Bir dönem Avrupa'nın yükselen yıldızı olarak görülen Fransa Cumhurbaşkanı Macron, 2018 yılında attığı adımlarla düşen popülaritesini ve Fransa'nın imajını düzeltmek için zorlu sınavlarla karşı karşıya.
Kasım ayından bu yana devam eden ekonomik temelli gösteriler, başkent Paris başta olmak üzere Fransa'nın pek çok şehrinde sokakları savaş alanına çevirdi. Ülkede gösteriler nedeniyle insanlar hayatını kaybederken, ağır ekonomik kayıplar da yaşandı.
Macron'un hem kendinin hem de ülkesinin imajını yenilemesi için 2019'da vermesi gereken 3 büyük sınav bulunuyor.
Fransa'da akaryakıt zamlarına ve ekonomik şartların kötüleşmesine tepki olarak 17 Kasım 2018'de başlayan ancak daha sonra Cumhurbaşkanı Emanuel Macron yönetimine karşı dönüşen eylemler, ülkede son yılların en şiddetli protestosu haline geldi.
Gösterilerde şimdiye kadar 10 kişi hayatını kaybetti, binden fazla kişi yaralandı. Çıkan olaylarda şu ana kadar 5 bin 600 kişi gözaltına alınırken, binden fazla kişiye ise hapis cezası verildi. Ekonomik yönden ise eylemler 58 bin kişiyi işsiz bırakırken, gösterilerin devlete maliyeti 32 milyon euro oldu.
Macron protestocuları yatıştırmak için bir dizi taviz verdi. Vergi zamları ertelendi ve asgari ücret 100 euro yükseltildi. Ancak açıklanan kararlar protestocuların öfkesini dindirmedi.
Macron'u 2019'da bekleyen en büyük zorluk, Fransa'nın ekonomisine ağır zarar veren ve Paris gibi turizm merkezlerini vuran protestoların sona erdirilmesi.
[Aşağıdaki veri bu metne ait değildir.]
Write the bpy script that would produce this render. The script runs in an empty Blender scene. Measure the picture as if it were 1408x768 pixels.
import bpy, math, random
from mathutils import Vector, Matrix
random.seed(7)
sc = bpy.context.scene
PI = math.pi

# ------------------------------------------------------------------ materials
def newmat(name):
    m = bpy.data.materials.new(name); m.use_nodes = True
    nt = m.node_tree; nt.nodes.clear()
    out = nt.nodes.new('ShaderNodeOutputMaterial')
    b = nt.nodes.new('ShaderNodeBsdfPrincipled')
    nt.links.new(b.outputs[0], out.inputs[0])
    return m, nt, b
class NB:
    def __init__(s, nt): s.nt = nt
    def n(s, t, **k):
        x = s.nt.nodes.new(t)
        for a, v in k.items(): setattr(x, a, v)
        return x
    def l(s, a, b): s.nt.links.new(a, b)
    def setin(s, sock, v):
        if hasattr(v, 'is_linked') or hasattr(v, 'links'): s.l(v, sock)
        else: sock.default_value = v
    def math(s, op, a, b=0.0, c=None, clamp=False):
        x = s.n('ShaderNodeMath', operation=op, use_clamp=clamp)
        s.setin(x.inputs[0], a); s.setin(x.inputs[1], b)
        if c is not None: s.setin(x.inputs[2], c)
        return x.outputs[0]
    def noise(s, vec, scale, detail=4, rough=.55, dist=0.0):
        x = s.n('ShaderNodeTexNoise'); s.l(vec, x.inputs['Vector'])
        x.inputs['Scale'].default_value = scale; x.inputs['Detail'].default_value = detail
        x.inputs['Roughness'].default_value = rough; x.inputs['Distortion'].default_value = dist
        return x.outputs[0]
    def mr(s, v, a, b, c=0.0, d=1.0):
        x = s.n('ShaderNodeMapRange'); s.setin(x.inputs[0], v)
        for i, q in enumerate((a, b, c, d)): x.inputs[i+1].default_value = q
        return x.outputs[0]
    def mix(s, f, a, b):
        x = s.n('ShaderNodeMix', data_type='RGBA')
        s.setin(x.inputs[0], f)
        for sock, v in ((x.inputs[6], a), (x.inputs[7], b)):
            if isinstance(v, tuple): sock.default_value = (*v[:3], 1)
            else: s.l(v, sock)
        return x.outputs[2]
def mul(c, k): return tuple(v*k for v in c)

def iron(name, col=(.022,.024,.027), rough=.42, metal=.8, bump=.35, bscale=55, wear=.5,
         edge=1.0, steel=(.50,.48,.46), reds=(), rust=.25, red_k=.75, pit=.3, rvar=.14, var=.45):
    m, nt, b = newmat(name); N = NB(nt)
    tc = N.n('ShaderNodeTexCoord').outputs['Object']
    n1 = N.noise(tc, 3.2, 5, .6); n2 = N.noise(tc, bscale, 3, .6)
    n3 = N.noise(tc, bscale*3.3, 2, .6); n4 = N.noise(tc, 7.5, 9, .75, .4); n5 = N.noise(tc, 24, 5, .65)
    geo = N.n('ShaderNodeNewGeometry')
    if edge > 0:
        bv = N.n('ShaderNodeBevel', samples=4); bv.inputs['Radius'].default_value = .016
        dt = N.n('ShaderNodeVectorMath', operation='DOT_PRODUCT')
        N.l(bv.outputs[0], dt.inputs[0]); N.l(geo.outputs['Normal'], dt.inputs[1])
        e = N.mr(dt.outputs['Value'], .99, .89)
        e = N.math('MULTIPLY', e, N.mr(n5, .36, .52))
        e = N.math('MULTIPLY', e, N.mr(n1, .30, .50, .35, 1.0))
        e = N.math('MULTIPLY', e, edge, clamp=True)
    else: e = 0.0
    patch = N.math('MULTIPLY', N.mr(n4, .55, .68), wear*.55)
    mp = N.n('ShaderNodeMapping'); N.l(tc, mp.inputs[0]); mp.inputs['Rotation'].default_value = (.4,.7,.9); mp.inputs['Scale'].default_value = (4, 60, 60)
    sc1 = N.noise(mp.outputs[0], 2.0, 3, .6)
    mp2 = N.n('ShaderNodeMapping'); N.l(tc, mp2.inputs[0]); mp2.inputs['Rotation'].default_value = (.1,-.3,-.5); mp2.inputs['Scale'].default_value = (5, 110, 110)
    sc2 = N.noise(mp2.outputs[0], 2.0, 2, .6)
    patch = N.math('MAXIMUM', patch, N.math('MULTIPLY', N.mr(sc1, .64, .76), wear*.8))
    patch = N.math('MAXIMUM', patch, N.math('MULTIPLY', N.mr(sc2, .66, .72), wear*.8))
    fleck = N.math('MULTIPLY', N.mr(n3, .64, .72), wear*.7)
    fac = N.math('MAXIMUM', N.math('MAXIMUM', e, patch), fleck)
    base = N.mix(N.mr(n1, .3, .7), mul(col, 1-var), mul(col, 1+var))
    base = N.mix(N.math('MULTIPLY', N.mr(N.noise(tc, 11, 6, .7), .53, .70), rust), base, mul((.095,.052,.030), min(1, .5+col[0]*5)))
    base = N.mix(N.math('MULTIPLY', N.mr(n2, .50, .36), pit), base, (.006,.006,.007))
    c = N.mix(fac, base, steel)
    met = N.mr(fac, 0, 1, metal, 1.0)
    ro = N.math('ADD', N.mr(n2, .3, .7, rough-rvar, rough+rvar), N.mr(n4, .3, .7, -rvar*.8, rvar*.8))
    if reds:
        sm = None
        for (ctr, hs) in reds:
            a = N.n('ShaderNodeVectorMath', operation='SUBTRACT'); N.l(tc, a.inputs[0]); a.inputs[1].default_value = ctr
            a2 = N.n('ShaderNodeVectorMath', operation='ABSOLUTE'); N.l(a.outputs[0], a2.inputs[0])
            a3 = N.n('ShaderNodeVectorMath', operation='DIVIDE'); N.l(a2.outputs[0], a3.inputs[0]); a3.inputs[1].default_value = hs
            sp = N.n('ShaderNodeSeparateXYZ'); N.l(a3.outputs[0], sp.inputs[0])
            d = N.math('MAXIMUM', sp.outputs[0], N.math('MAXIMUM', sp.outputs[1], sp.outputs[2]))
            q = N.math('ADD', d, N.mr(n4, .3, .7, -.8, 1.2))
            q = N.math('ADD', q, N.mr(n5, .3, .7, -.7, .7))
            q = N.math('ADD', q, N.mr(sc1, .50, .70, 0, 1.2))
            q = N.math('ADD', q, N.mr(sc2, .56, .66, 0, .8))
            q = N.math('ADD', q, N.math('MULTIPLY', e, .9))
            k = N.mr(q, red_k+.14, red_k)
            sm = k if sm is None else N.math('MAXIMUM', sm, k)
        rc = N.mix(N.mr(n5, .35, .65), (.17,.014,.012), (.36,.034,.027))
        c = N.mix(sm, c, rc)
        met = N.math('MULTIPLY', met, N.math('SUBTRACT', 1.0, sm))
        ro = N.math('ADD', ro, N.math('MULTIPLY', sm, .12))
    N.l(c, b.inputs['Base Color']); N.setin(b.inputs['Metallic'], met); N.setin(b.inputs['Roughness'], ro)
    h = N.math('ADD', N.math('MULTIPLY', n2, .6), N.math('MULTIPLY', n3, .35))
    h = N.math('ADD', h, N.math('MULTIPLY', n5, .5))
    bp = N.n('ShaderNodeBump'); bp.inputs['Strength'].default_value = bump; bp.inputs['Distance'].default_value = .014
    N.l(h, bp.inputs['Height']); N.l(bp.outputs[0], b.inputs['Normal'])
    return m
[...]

Hükümet, bu amaç doğrultusunda eylemcilere yönelik daha sert cezalar getirmeye hazırlanıyor.
Protestolara rağmen Macron, seçim vaatlerini yerine getirmek için ülkedeki reformlara devam edileceğini açıkladı. Planlanan değişiklikler, işsizlik maaşı ve emeklilik sisteminin değiştirilmesini ön görüyor. İşsizlik maaşı alabilmek için daha katı kurallar getirilmesi planlanıyor. Ayrıca bazı memurların da işten çıkartılması planlanıyor.
Sarı yeleklilerin eylemleri reformları yavaşlatsa da Macron hükümetinin 2022'ye kadar herhangi bir seçimle karşı karşıya olmaması nedeniyle bu reformların ilerleyen süreçlerde uygulamaya konulacağı tahmin ediliyor.
Mayıs ayında yapılacak Avrupa Parlamentosu seçimlerinde Fransa, Macron politikalarına karşı oy kullanabilecek.
Geçtiğimiz ay yapılan anketler, Macron'un ülke genelinde popülaritesinin en düşük seviyede olduğunu gösterdi. Göçmen karşıtlığıyla bilinen aşırı sağcı Ulusal Cephe partisinin lideri Marine Le Pen'in Avrupa seçimlerinde zirvede olması bekleniyor.
TRT Habere göre, Bütçe açığı ile Avrupa Birliği sınırlarını aşan Fransa'da parlamento seçimleri Macron hükümetinin dışarda vereceği en büyük sınav olacak.